Secara terpisah, Kepala Seksi Penerangan Hukum Kejaksaan Tinggi DKI Jakarta Nirwan Nawawi mengungkapkan, pihaknya tinggal menunggu berkas yang akan dilengkapi tersebut. Sebelumnya, kejaksaan menerima berkas dari Polda Metro Jaya pada 16 Januari 2020. Lalu, berkas itu dikembalikan karena tidak memenuhi syarat formil dan materiil. Sesuai Kitab Undang-undang Hukum Acara Pidana (KUHAP), ada waktu 14 hari untuk melengkapi berkas perkara tersebut.
”Lebih cepat tentu lebih baik sehingga dapat segera diteliti. Jika dinyatakan lengkap, bisa segera dilimpahkan ke penuntutan untuk dirumuskan dakwaan,” kata Nirwan.
Tim kuasa hukum Novel Baswedan, Alghiffari Aqsa, berharap proses ini berjalan transparan sehingga pengungkapan perkara tidak berhenti pada aktor lapangan saja.
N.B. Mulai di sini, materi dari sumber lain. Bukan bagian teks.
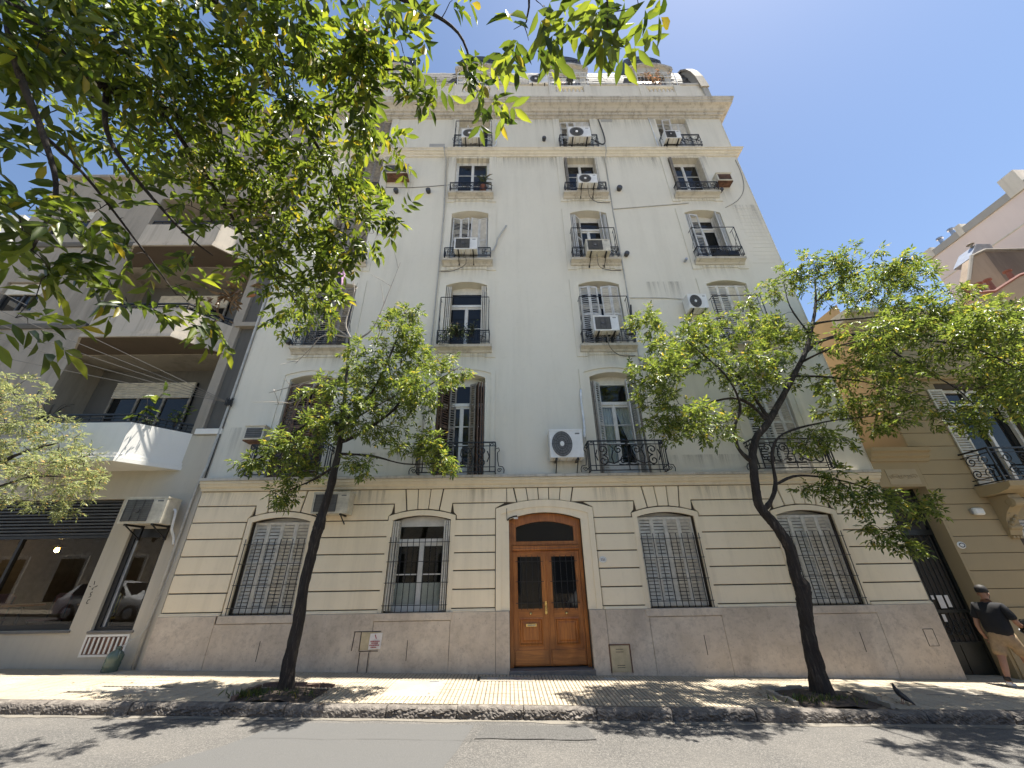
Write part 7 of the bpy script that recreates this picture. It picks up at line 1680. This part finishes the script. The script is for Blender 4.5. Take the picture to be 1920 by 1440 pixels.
# ------------------------------------------------------------------ pigeon on the pavement
bx, by = 6.08, -1.80; bz = gz(bx)
bird = thing('pigeon', 'dark pigeon standing on the pavement right of the crooked tree', 'bird', (bx, by, bz)); bird.rotation_euler = (0, R(-14), R(170)); bird.scale = (0.95, 0.95, 0.95)
M['feather'] = simple('dark_feather', (0.022, 0.023, 0.028), 0.55, 0, 0.3, 30); M['feather_grey'] = simple('grey_feather', (0.07, 0.072, 0.08), 0.55, 0, 0.3, 30)
skin_obj('body', bird, [[(-0.03, 0, 0.105, .042, .045), (0.03, 0, 0.135, .048, .05), (0.075, 0, 0.175, .036, .036), (0.095, 0, 0.215, .022, .022), (0.105, 0, 0.245, .022, .022), (0.12, 0, 0.25, .016, .016)], [(-0.03, 0, 0.105, .042, .045), (-0.085, 0, 0.075, .026, .02), (-0.15, 0, 0.045, .024, .008), (-0.175, 0, 0.035, .02, .005)]], 'feather')
for s in (-1, 1):
    wg = MB().prism([(0.05, 0.175), (0.06, 0.14), (-0.02, 0.09), (-0.13, 0.045), (-0.14, 0.055), (-0.03, 0.135)], s*0.042, s*0.052); addl(bird, 'wing', wg, 'feather_grey', False)
    addl(bird, 'leg', MB().tube([(0.0, s*0.02, 0.075), (0.005, s*0.02, 0.04), (-0.005, s*0.02, 0.006), (0.03, s*0.026, 0.004)], [.007, .004, .004, .003], 5), 'terracotta')
    addl(bird, 'eye', MB().lathe([(.001, .004), (.005, 0), (.001, -.004)], (0.112, s*0.019, 0.252), 6, 'y'), 'terracotta')
addl(bird, 'beak', MB().tube([(0.125, 0, 0.25), (0.15, 0, 0.243)], [.007, .001], 6), 'ink')
# ------------------------------------------------------------------ parked cars on the near side, seen mirrored in the panes
M['car_white'] = simple('white_car_paint', (0.75, 0.75, 0.74), 0.18, 0, 0.03); M['tyre'] = simple('tyre_rubber', (0.02, 0.02, 0.02), 0.8); M['rim'] = simple('alloy_rim', (0.5, 0.5, 0.52), 0.3, 0.8)
def parked_car(x, y, label):
    t = thing('parked_car', label, 'car', (x, y, gz(x)+zroad(y)), 'cars parked on the near side of the street')
    t.rotation_euler = (0, SLOPE, 0)
    # stations along the length: (x, half width, belt height, roof height)
    st_ = [(-2.05, .70, .62, .62), (-1.95, .80, .82, .84), (-1.55, .84, .90, 1.32), (-1.0, .86, .92, 1.46), (-0.2, .87, .92, 1.49), (0.45, .87, .91, 1.42), (1.05, .86, .90, .96), (1.7, .82, .82, .85), (2.0, .74, .66, .68), (2.08, .66, .45, .46)]
    mb = MB(); rings = []
    for (sx, hw, bz_, rz_) in st_:
        tp = hw*0.72 if rz_-bz_ > 0.2 else hw*0.9
        rings.append([(sx, -hw*0.94, .22), (sx, -hw, .45), (sx, -hw, bz_-0.06), (sx, -hw*0.97, bz_), (sx, -tp, rz_-0.04), (sx, -tp*0.85, rz_), (sx, 0, rz_+0.02), (sx, tp*0.85, rz_), (sx, tp, rz_-0.04), (sx, hw*0.97, bz_), (sx, hw, bz_-0.06), (sx, hw, .45), (sx, hw*0.94, .22)])
    k = len(rings[0])
    for r_ in rings: mb.v += r_
    for i in range(len(rings)-1):
        for j in range(k): mb.f.append((i*k+j, i*k+(j+1) % k, (i+1)*k+(j+1) % k, (i+1)*k+j))
    mb.f.append(tuple(range(k-1, -1, -1))); mb.f.append(tuple((len(rings)-1)*k+j for j in range(k)))
    body = addl(t, 'body', mb, 'car_white', True)
    for s in (-1, 1):
        for (a, b_) in ((-1.42, -0.62), (-0.52, 0.28)):
            g_ = MB(); g_.quad((a, s*.868, .95), (b_, s*.872, .95), (b_-0.06, s*.672, 1.40), (a+0.12 if a < -1 else a, s*.672, 1.38)); addl(t, 'side_window', g_, 'glass', False)
        g_ = MB(); g_.quad((0.38, s*.873, .95), (0.92, s*.868, .95), (0.55, s*.70, 1.28), (0.38, s*.69, 1.36)); addl(t, 'side_window', g_, 'glass', False)
        addl(t, 'headlight', MB().lathe([(.001, .03), (.09, .02), (.11, -.02)], (1.98, s*.58, .66), 12, 'x'), 'enamel'); addl(t, 'tail_light', MB().box(-2.06, -1.96, s*.72-.06, s*.72+.06, .68, .86), 'terracotta', False)
        addl(t, 'mirror', MB().box(0.62, 0.74, s*.98-.07, s*.98+.07, .93, 1.05), 'car_white', False)
        for wx in (-1.28, 1.28):
            wh = addl(t, 'wheel', MB().lathe([(.20, -.10), (.30, -.10), (.315, -.07), (.315, .07), (.30, .10), (.20, .10)], (wx, s*.78, .31), 22, 'y'), 'tyre'); addl(wh, 'rim', MB().lathe([(.03, s*.112), (.05, s*.112), (.19, s*.106), (.205, s*.09), (.205, -s*.05)], (wx, s*.78, .31), 16, 'y'), 'rim')
    wsn = MB(); wsn.quad((1.02, -.72, .99), (1.02, .72, .99), (0.50, .60, 1.425), (0.50, -.60, 1.425)); addl(t, 'windscreen', wsn, 'glass', False)
    addl(t, 'grille', MB().box(2.05, 2.09, -.42, .42, .40, .52), 'black', False)
parked_car(4.6, -9.85, 'white car parked near the camera, mirrored in the wooden door glass'); parked_car(-17.0, -9.8, 'white car parked farther left, mirrored in the shop window')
Motif pastinya juga perlu diungkap karena alasan ketidaksukaan pribadi mengundang kecurigaan.
”Berbeda dengan apa yang disampaikan temuan tim dan Komnas HAM (Komisi Nasional Hak Asasi Manusia),” ujar Alghiffari.
Merujuk pada temuan tim gabungan pencari fakta bentukan Polri dan Komnas HAM, penyerangan terhadap Novel ini diindikasikan terkait dengan penanganan perkara yang ditangani Novel. Adapun sejumlah perkara yang ditangani Novel antara lain korupsi KTP elektronik; korupsi mantan Ketua Mahkamah Konstitusi Akil Mochtar; korupsi mantan Sekretaris Jenderal Mahkamah Agung Nurhadi; korupsi mantan Bupati Buol, Sulawesi Tengah; dan kasus korupsi Wisma Atlet.
Seperti diketahui, Novel disiram air keras seusai shalat Subuh pada 11 April 2017. Upaya untuk mengungkap insiden ini pun dilakukan melalui Komnas HAM hingga pembentukan tim gabungan pencari fakta oleh Polri. Kapolri Jenderal (Pol) Idham Aziz juga meminta perpanjangan waktu untuk mengungkap pelaku. Setelah lewat dua tahun, penanganan perkaranya baru membuahkan hasil dengan penetapan tersangka pada akhir Desember 2019.
Di sisi lain, perhatian dunia juga fokus pada Novel. Pada awal Februari 2020 ini, Novel dianugerahi penghargaan antikorupsi internasional 2020 dari Perdana International Anti-corruption Champion Foundation (PIACCF), Malaysia. Novel dianggap sebagai sosok yang tepat untuk menerima penghargaan ini karena penyerangan yang dialaminya.
Adapun organisasi pemberi penghargaan ini dibentuk dengan tujuan mendukung pegawai lembaga antikorupsi yang menjadi target atau yang terancam jiwa, keselamatan, atau kehormatannya karena memiliki komitmen dalam penyidikan dan pemberantasan korupsi.
Adapula dana yang dikumpulkan untuk memperkuat dukungan kolektif internasional kepada praktisi anti-korupsi untuk memitigasi ancaman dan intimidasi dengan memberikan bantuan dan dukungan lain.
Tidak hanya itu, perkara Novel ini juga telah dipaparkan di Kongres Amerika Serikat pada 25 Juli 2019 oleh Amnesty Internasional. Manajer Advokasi Asia Pasifik Amnesty International Francisco Bencosme memaparkan penyerangan terhadap Novel Baswedan dalam forum ”Human Rights in Southeast Asia: A Regional Outlook” yang diselenggarakan di Subkomite Asia, Pasifik, dan Non-proliferasi Komite Hubungan Luar Negeri Dewan Perwakilan AS.
Kemudian akhir tahun lalu, pada 16 Desember 2019, Novel hadir dalam Sidang PBB di Gedung CR6 Gedung ADNEC, Abu Dhabi, Uni Emirat Arab. Novel berbicara dalam sebuah sesi khusus tentang perlindungan bagi lembaga antikorupsi dan pegawai di dalamnya. Sesi ini adalah bagian dari konferensi yang dihadiri sejumlah negara penandatangan konvensi PBB antikorupsi atau COSP-UNCAC.